El lunes pasado el presidente de Georgia, Eduard Schevardnadze, sufrió un atentado y salvó la vida por milagro. La base de este hecho y de la inestabilidad crónica en las repúblicas que integran la turbulenta región del Cáucaso, se resume en pocas palabras: la disputa del petróleo a escala mundial. En efecto, en el territorio de Azerbaiján, de Kazajstán y de Turkmenistán hay reservas calculadas entre cien mil y doscientos mil millones de barriles de petróleo y una cantidad equivalente de gas. Estas cifras sólo son menores a las de las reservas del Golfo Pérsico, que Estados Unidos controla desde la guerra en la región mediante las hostilidades contra Irak e Irán, que son productores independientes, y ahora a través de la amenaza de una nueva aventura bélica contra el gobierno de Bagdad. Los países caucásicos y del Asia central ex soviética podrían exportar dentro de pocos años unos seis millones de barriles diarios y gas en cantidades similares. Pero, dado que no disponen de salidas directas al mar abierto, deberán hacer pasar sus oleoductos y gasoductos por países vecinos, los cuales, además de cobrar grandes sumas por ese servicio, podrán adquirir un verdadero control político sobre esas economías enteramente dependientes de sus exportaciones petroleras. En esa distribución y comercialización, más que en la prospección y la explotación del crudo, reside el gran negocio que hace enfrentarse a los gobiernos ruso y estadunidense y a las grandes compañías petroleras rusas, estadunidenses, francesas, británico-holandesas e italianas.
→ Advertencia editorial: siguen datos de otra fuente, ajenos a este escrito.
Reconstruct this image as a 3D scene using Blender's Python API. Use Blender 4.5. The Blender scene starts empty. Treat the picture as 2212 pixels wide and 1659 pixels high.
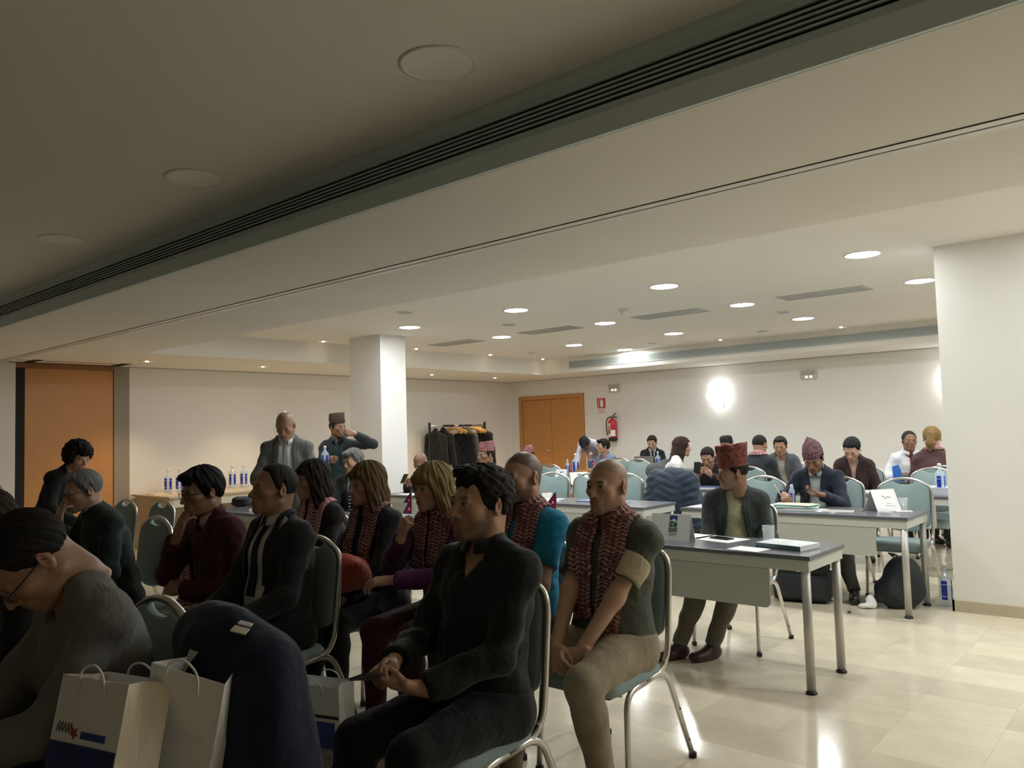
import bpy, bmesh, math, random
import numpy as np
from mathutils import Vector, Matrix

random.seed(7)
rng = np.random.default_rng(7)
scene = bpy.context.scene
COL = scene.collection
PI = math.pi

# ------------------------------------------------------------------ camera
CAM_H = 1.47
YAW, PITCH, ROLL, FPX = math.radians(40.851), math.radians(3.415), math.radians(-1.696), 1716.6
def make_camera():
    f = Vector((-math.sin(YAW) * math.cos(PITCH), math.cos(YAW) * math.cos(PITCH), math.sin(PITCH)))
    r = Vector((math.cos(YAW), math.sin(YAW), 0))
    u = r.cross(f)
    c, s = math.cos(ROLL), math.sin(ROLL)
    r2, u2 = c * r + s * u, -s * r + c * u
    cd = bpy.data.cameras.new('camera')
    cd.sensor_width = 36
    cd.lens = 36 * FPX / 2212
    cd.clip_start = 0.05
    o = bpy.data.objects.new('camera', cd)
    m = Matrix.Identity(4)
    for i, a in enumerate((r2, u2, -f)):
        for j in range(3):
            m[j][i] = a[j]
    m.translation = (0, 0, CAM_H)
    o.matrix_world = m
    COL.objects.link(o)
    scene.camera = o
make_camera()

# ------------------------------------------------------------------ world and exposure
scene.view_settings.view_transform = 'Standard'
scene.view_settings.look = 'None'
scene.view_settings.gamma = 1
scene.view_settings.use_curve_mapping = False
scene.view_settings.exposure = 2.2
w = bpy.data.worlds.new('world')
scene.world = w
w.use_nodes = True
w.node_tree.nodes['Background'].inputs[0].default_value = (0.5, 0.5, 0.5, 1)
w.node_tree.nodes['Background'].inputs[1].default_value = 0.0
scene.cycles.max_bounces = 10
scene.cycles.diffuse_bounces = 6
scene.cycles.glossy_bounces = 4
scene.cycles.transmission_bounces = 8
scene.cycles.transparent_max_bounces = 8
scene.cycles.caustics_reflective = False
scene.cycles.caustics_refractive = False
scene.cycles.sample_clamp_indirect = 4.0
scene.cycles.use_denoising = True

LAMP = 26.0        # emission of the lit downlights (cool white)
SCONCE = .7      # emission of the wall sconces
SPOT_W = 15.0       # small warm halogen downlights along the left wall, watts each

# ------------------------------------------------------------------ materials
MATS = {}
def nd(nt, t, **kw):
    n = nt.nodes.new(t)
    for k, v in kw.items():
        if k in n.inputs:
            n.inputs[k].default_value = v
        else:
            setattr(n, k, v)
    return n
def srgb(r, g, b):
    f = lambda c: (c / 255 / 12.92) if c / 255 <= .04045 else ((c / 255 + .055) / 1.055) ** 2.4
    return (f(r), f(g), f(b))
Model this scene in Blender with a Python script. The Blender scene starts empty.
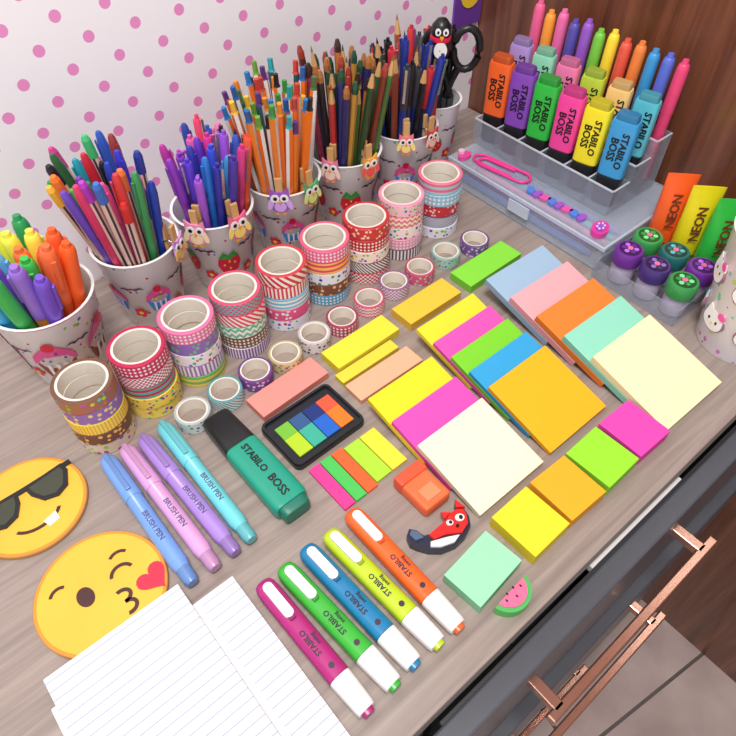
import bpy, bmesh, math, random
from mathutils import Matrix, Vector
random.seed(7)
H=.48; DZ=.75; pi=math.pi
TH=math.radians(49.6); YAW=math.radians(40.3)
# desk plan, metres: x along the desk, y towards the back wall
P=dict(
 stacks=[(.0405,.4042),(.0912,.4104),(.1420,.4162),(.1941,.4174),(.2478,.4212),(.3018,.4227),(.3552,.4220),(.4092,.4275),(.4677,.4281)],
 minis=[(.1058,.3653),(.1407,.3675),(.1749,.3690),(.2086,.3682),(.2456,.3712),(.2803,.3707),(.3187,.3742),(.3555,.3769),(.3917,.3755),(.4318,.3764),(.4713,.3702)],
 pastel=[(.0258,.3736),(.026,.2308),(.0427,.3724),(.0452,.2298),(.0594,.3718),(.0632,.2302),(.0788,.3735),(.0784,.2312)],
 swing=[(.065,.1978),(.069,.0793),(.084,.1979),(.093,.0797),(.1057,.1993),(.1122,.0807),(.1268,.1978),(.1339,.0796),(.1514,.2007),(.1528,.0786)],
 boss=[(.1179,.3474),(.1199,.2263)],
 emoji=[(-.0415,.3757),(-.0286,.2715)],
)

# ---------------------------------------------------------------- materials
def lin(c):
    o=[]
    for x in c:
        x/=255
        o.append(x/12.92 if x<=.04045 else ((x+.055)/1.055)**2.4)
    return tuple(o)+(1,)
MC={}
def newmat(name):
    m=bpy.data.materials.new(name); m.use_nodes=True
    return m,m.node_tree,m.node_tree.nodes['Principled BSDF']
def val(nt,s,x):
    if isinstance(x,(int,float)): s.default_value=x
    else: nt.links.new(x,s)
def mth(nt,op,a,b=None):
    n=nt.nodes.new('ShaderNodeMath'); n.operation=op
    val(nt,n.inputs[0],a)
    if b is not None: val(nt,n.inputs[1],b)
    return n.outputs[0]
def mixc(nt,f,a,b):
    n=nt.nodes.new('ShaderNodeMix'); n.data_type='RGBA'
    val(nt,n.inputs[0],f)
    for s,x in ((n.inputs[6],a),(n.inputs[7],b)):
        if isinstance(x,tuple): s.default_value=x
        else: nt.links.new(x,s)
    return n.outputs[2]
def mat(rgb,rough=.45,metal=0,alpha=1,var=.06,coat=0,scale=80):
    k=('m',rgb,rough,metal,alpha,var,coat)
    if k in MC: return MC[k]
    m,nt,b=newmat('mat_%d_%d_%d'%rgb)
    tc=nt.nodes.new('ShaderNodeTexCoord'); nz=nt.nodes.new('ShaderNodeTexNoise'); nz.inputs['Scale'].default_value=scale
    nt.links.new(tc.outputs['Object'],nz.inputs['Vector'])
    c=lin(rgb); d=tuple(x*(1-var) for x in c[:3])+(1,); e=tuple(min(1,x*(1+var)) for x in c[:3])+(1,)
    nt.links.new(mixc(nt,nz.outputs[0],d,e),b.inputs['Base Color'])
    b.inputs['Roughness'].default_value=rough; b.inputs['Metallic'].default_value=metal
    b.inputs['Alpha'].default_value=alpha; b.inputs['Coat Weight'].default_value=coat
    MC[k]=m; return m
def padside(rgb):
    k=('p',rgb)
    if k in MC: return MC[k]
    m,nt,b=newmat('paper_edges_%d_%d_%d'%rgb)
    tc=nt.nodes.new('ShaderNodeTexCoord'); sx=nt.nodes.new('ShaderNodeSeparateXYZ'); nt.links.new(tc.outputs['Object'],sx.inputs[0])
    g=mth(nt,'GREATER_THAN',mth(nt,'FRACT',mth(nt,'MULTIPLY',sx.outputs[2],900)),.72)
    c=lin(tuple(int(q*.93) for q in rgb)); d=tuple(x*.68 for x in c[:3])+(1,)
    nt.links.new(mixc(nt,g,c,d),b.inputs['Base Color']); b.inputs['Roughness'].default_value=.8
    MC[k]=m; return m
def padmat(rgb): return mat(rgb,.75,var=.02)
def pat(kind,c1,c2,s=.006,rough=.45,thr=.36):
    k=('t',kind,c1,c2,s,thr)
    if k in MC: return MC[k]
    m,nt,b=newmat('washi_'+kind)
    uv=nt.nodes.new('ShaderNodeUVMap'); sx=nt.nodes.new('ShaderNodeSeparateXYZ'); nt.links.new(uv.outputs[0],sx.inputs[0])
    U=mth(nt,'MULTIPLY',sx.outputs[0],1/s); V=mth(nt,'MULTIPLY',sx.outputs[1],1/s)
    if kind=='stripe': g=mth(nt,'GREATER_THAN',mth(nt,'FRACT',mth(nt,'ADD',U,V)),.5)
    elif kind=='vert': g=mth(nt,'GREATER_THAN',mth(nt,'FRACT',U),.5)
    elif kind=='horiz': g=mth(nt,'GREATER_THAN',mth(nt,'FRACT',V),.5)
    elif kind=='dots':
        a=mth(nt,'SUBTRACT',mth(nt,'FRACT',U),.5); c=mth(nt,'SUBTRACT',mth(nt,'FRACT',V),.5)
        g=mth(nt,'LESS_THAN',mth(nt,'ADD',mth(nt,'MULTIPLY',a,a),mth(nt,'MULTIPLY',c,c)),.09)
    elif kind=='chev':
        a=mth(nt,'ABSOLUTE',mth(nt,'SUBTRACT',mth(nt,'FRACT',U),.5))
        g=mth(nt,'GREATER_THAN',mth(nt,'FRACT',mth(nt,'ADD',V,a)),.5)
    elif kind=='check':
        g1=mth(nt,'GREATER_THAN',mth(nt,'FRACT',U),.5); g2=mth(nt,'GREATER_THAN',mth(nt,'FRACT',V),.5)
        g=mth(nt,'ABSOLUTE',mth(nt,'SUBTRACT',g1,g2))
    else:
        vo=nt.nodes.new('ShaderNodeTexVoronoi'); vo.inputs['Scale'].default_value=1/s; nt.links.new(uv.outputs[0],vo.inputs['Vector'])
        g=mth(nt,'LESS_THAN',vo.outputs['Distance'],thr)
        if kind=='multi':
            hs=nt.nodes.new('ShaderNodeHueSaturation'); hs.inputs['Color'].default_value=lin(c2); hs.inputs['Saturation'].default_value=1.1
            sc=nt.nodes.new('ShaderNodeSeparateColor'); nt.links.new(vo.outputs['Color'],sc.inputs[0]); nt.links.new(sc.outputs[0],hs.inputs['Hue'])
            nt.links.new(mixc(nt,g,lin(c1),hs.outputs[0]),b.inputs['Base Color']); b.inputs['Roughness'].default_value=rough; MC[k]=m; return m
    nt.links.new(mixc(nt,g,lin(c1),lin(c2)),b.inputs['Base Color']); b.inputs['Roughness'].default_value=rough
    MC[k]=m; return m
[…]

Estados Unidos, en efecto, presiona a Georgia y Azerbaiján para que el petróleo de esta última república, pero también el kazaco y el turkmeno, pase a Ceyhan, en Turquía, por el territorio de Georgia pero también bajo el Mar Caspio, mientras Rusia lo hace para que, por el contrario, el combustible turkmeno, kazaco y azerbaijano siga otra vía y desemboque en Novorossisk, en el Mar Negro. La presencia del ejército ruso en Georgia y la utilización por Moscú de los conflictos regionales entre Azerbaiján y Armenia, y entre georgianos y secesionistas de Abjazia, así como de los conflictos internos entre los georgianos, sirven para impedir la construcción del oleoducto hacia Turquía al desestabilizar toda la zona, y sirven igualmente para tratar de darle a Moscú el monopolio de las exportaciones del petróleo de Asia central y el control energético sobre Europa oriental y sobre los pequeños países caucásicos.
El miércoles pasado, el ente petrolero paraestatal italiano ENI firmó un acuerdo con el ruso Gazprom, que tiene el monopolio del gas (del cual es el primer productor y exportador mundial) para construir un gasoducto en la región del Caspio. Gazprom, ligado al entorno de Boris Yeltsin, disputa también el control petrolero en Rusia y en el mundo mediante alianzas que van desde la Shell al ENI, y trata de comprar la mayor parte posible de Rosneft (el gigante petrolero ruso en plena privatización). Al mismo tiempo, empresas petroleras privadas rusas, resultantes del despedazamiento del sector estatal y en muy buenas relaciones con la mafia, como la Lukoil o Yukos y Sibnef (que se fusionarán y formarán la Yuksi, que será la tercera empresa petrolera mundial después de Shell y Exxon) o la Sidanko, ligada al viceprimer ministro Anatoly Chubais, intervienen duramente en el negocio, oponiéndose y aliándose y utilizando todos los medios posibles.
Dado el carácter estratégico de este recurso no renovable, el problema de la defensa de las reservas propias, por un lado, y el de la comprensión de lo que está en juego en esta redistribución mundial del petróleo, por el otro, son cuestiones vitales para los productores latinoamericanos que obligarían a estudiar más detenidamente sus proyecciones económicas y sus políticas diplomáticas.
Cuando todo cambia, y muy rápidamente, la falta de una visión mundial se puede pagar muy cara.